Esa mirada poética de la realidad tiene mucho de memoria. Así, cuando recuerda su infancia en el pueblo, su adolescencia y primera juventud salmantinas o el paso de las estaciones, a lo largo de sus años de madurez, en Miranda. Los bares, el trabajo, el callejeo, la gente, los paisajes (de sierras y llanuras extremeñas y castellanas, pero también de mares, playas y acantilados andaluces o vascos).
En el centro, la familia. Lo explicita en “Mi patria”: Mi patria son los brazos de mi madre / y el trabajo abnegado de mi padre / para que nada me faltara. / Vivieron muchos años. Al morir, / sufrí en mis propias carnes lo que es ser / apátrida y, al mismo tiempo, huérfano. / Por suerte, mi mujer, mis hijos y mis nietos / consiguieron curarme el escozor / de tan molestos adjetivos. / Perdonadme si os digo / que mi única patria radica en la familia.
Un poema al que le sigue otro muy significativo, en la misma longitud de onda, diría: “Padre mío”.

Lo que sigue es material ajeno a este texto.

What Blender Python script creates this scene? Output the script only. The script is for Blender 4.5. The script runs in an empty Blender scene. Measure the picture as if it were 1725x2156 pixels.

No faltan las sutiles referencias al amor conyugal: “Aves que comen peces”, “Mientras me lees en la cama”. Ni tampoco las emotivas palabras destinadas a los más pequeños de la casa: los nietos. Hugo, Inés.
Porque no olvida el poeta su compromiso moral con los otros (léase “La manca” o “Doña Rosa”), su presencia es inevitable, ya sea para evocar la guerra de Ucrania o la erupción del volcán de La Palma.
El tono del libro es más celebratorio e hímnico que elegíaco, aunque la melancolía aflore por momentos. En “Volver la vista atrás”. Fuera, la persistencia de la lluvia, / la música de un agua melancólica. Con todo, De las Heras sostiene que “La vida se inventó para gozarla”. Y ese es el acento que se impone.
De fondo musical, los Beatles, Serrat…
En “Hojas de parra”, lo erótico se mezcla con lo metapoético: Propuso que los dos nos desnudásemos. / Mientras ella luchaba por quitarse las botas / y sus ajustadísimos vaqueros, / que lo demás le resultó sencillo, / yo me senté a escribir, por atender su ruego. / Abrí ordenador / y empecé a despojarme de metáforas / y cualquier otro adorno que pudiera / taparme parte alguna. / Está muy bien, me dijo, pero ahora / también la ropa fuera, por favor. / Y nos quedamos ambos / desnudos por completo frente a frente.
De las pretensiones de este libro y de las de su autor tal vez hable mejor que nada ni nadie el elocuente poema “La voz”, que dice: Soñó con una voz y la asoció / a ese ser superior al que no ha visto nunca. / Le llegaba perfecta, con el tono, / la intensidad y el timbre adecuados. / Caía mansamente, resbalando /por las altas paredes de la noche /como lo hace la lluvia cuando lame /la piel de los inviernos, /encharcando los vastos secarrales, / las tierras agrietadas de la imaginación. / Era la voz soñada y nunca oída /lo que le hizo vibrar, tocar la gloria, / aunque fuera en la niebla inconsistente / de los cielos oníricos. / Y luego, al despertar, la voz se hundió /en las aguas oscuras del silencio.
La realidad y el deseo, esa paradoja cernudiana que acaso dé sentido a la poesía.